So I made a few phone calls today. Couldn’t get anyone at Penske to answer the phone so I decided to try later and call the railroad company. I was told the driver had to be on the approved list so I inquired as to how to do that. Wow! So this is a CSX approved driver list. This is a whole transportation thing. The shipping container is owned by Hapag-Lloyd. The chassis (container trailer) is owned by another company which may or may not be the railroad company. So in order for all these things to be used interchangeably and transported to and left in other states or even countries the owners of these assets have to be able to track their location. But for a trucking company to move a container they have to provide proof of insurance to the owner of the container as well as proof to the owner of the chassis. That’s what this system is. Any trucking, railroad, or container ship company registers their company, drivers, and most importantly insurance information with this system. So, I’d need to get a DOT number for my company, trucking insurance for my company, and pay for the annual fee in order to pickup the container myself. So I’ll have to hire a trucking company that’s already registered to transport the contafrom the rail yard to the workshop.
When you purchase a fixed asset for a company like a rope machine it isn’t considered an expense. The company had $24,000 in cash then it had $12,000 in cash and $12,000 in equipment. The company is worth $24,000 either way. But equipment loses value over time. As the machine is used it starts to wear and it can’t be sold for as much as it was purchased for. That’s called depreciation. In that charts above are the depreciation classes and schedules for the rope machine. Each year over 7 years I get to depreciate the machine as an expense to the company. The first year (this year) I can depreciate 25% of the total cost to purchase and setup the machine. That includes things like transportation costs, installation costs, and materials needed to make the machine operational. This means for this year whatever profits the company makes is already going to decrease by at least $3000. Since the company isn’t projected to make much profit this year and has to retain all of its earnings to afford a shipment of yarn, this reduces the tax liability of whatever profit would have been realized.

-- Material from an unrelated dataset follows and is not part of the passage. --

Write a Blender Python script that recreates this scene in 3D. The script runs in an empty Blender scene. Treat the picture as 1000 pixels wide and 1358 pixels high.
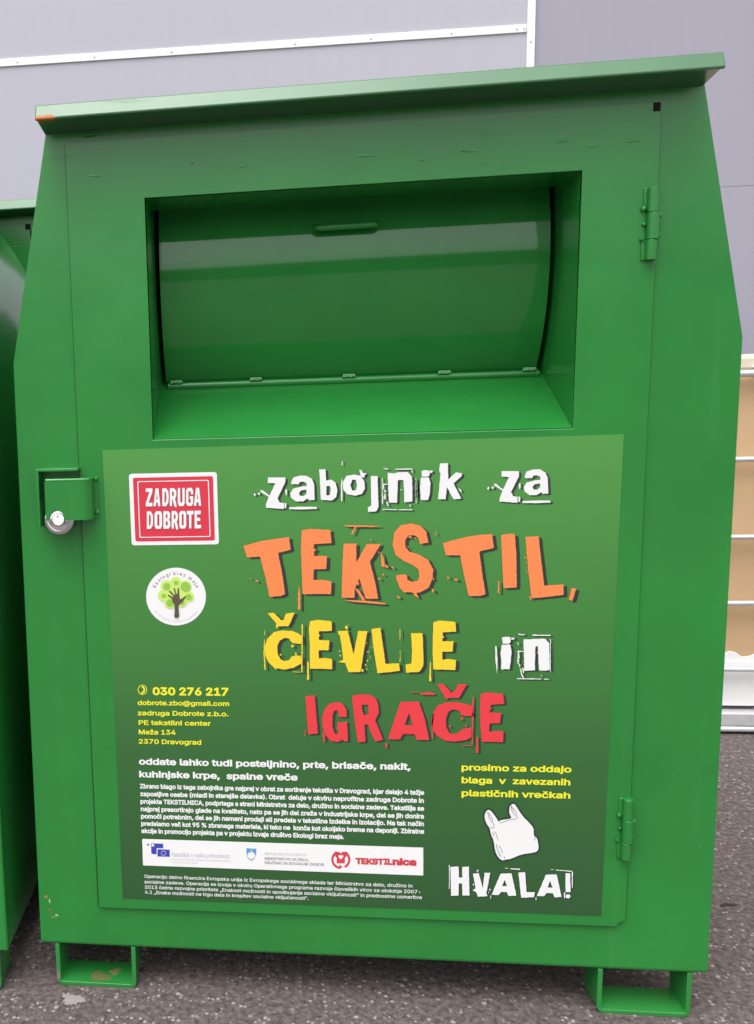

To explain. If the company sells $13,000 in rope this year and has $3000 in expenses then the profit would be $10,000. So the company owners would need to pay taxes for that $10,000. 5% owners would have to pay taxes for $500 which is about $130. But the company cannot distribute any of the profit to the owners since it has to save for yarn. This means each owner is responsible to pay taxes even though none of them collected any money from the business. It’s called phantom income. So through depreciation of the machine the profit is actually only $7000 ($13,000 – $3000 [expenses] – $3000[depreciation]). This reduces the amount of phantom income each owner is responsible for.
This along with the current cash on hand should be enough to purchase yarn which will be about $20,000 with shipping. However, once the machine is operational I may take out a loan to purchase the yarn since it will take at least 6 months to receive the order after payment is sent. This means the company may run out of yarn before the shipment arrives if we wait until we save enough money prior to placing the order. Currently there is only enough yarn in inventory to produce about $8000 in rope. A loan allows us to order sooner and hopefully receive the yarn shipment before the current inventory is depleted. The loan should be repaid rather quickly once the new yarn arrives. With a healthy inventory of yarn and the ability to produce rope much faster we should be able to keep enough rope in stock to allow for an ad campaign and the sales increase it will bring. I’ve held off on direct advertising because I am currently unable to meet the demand that would generate.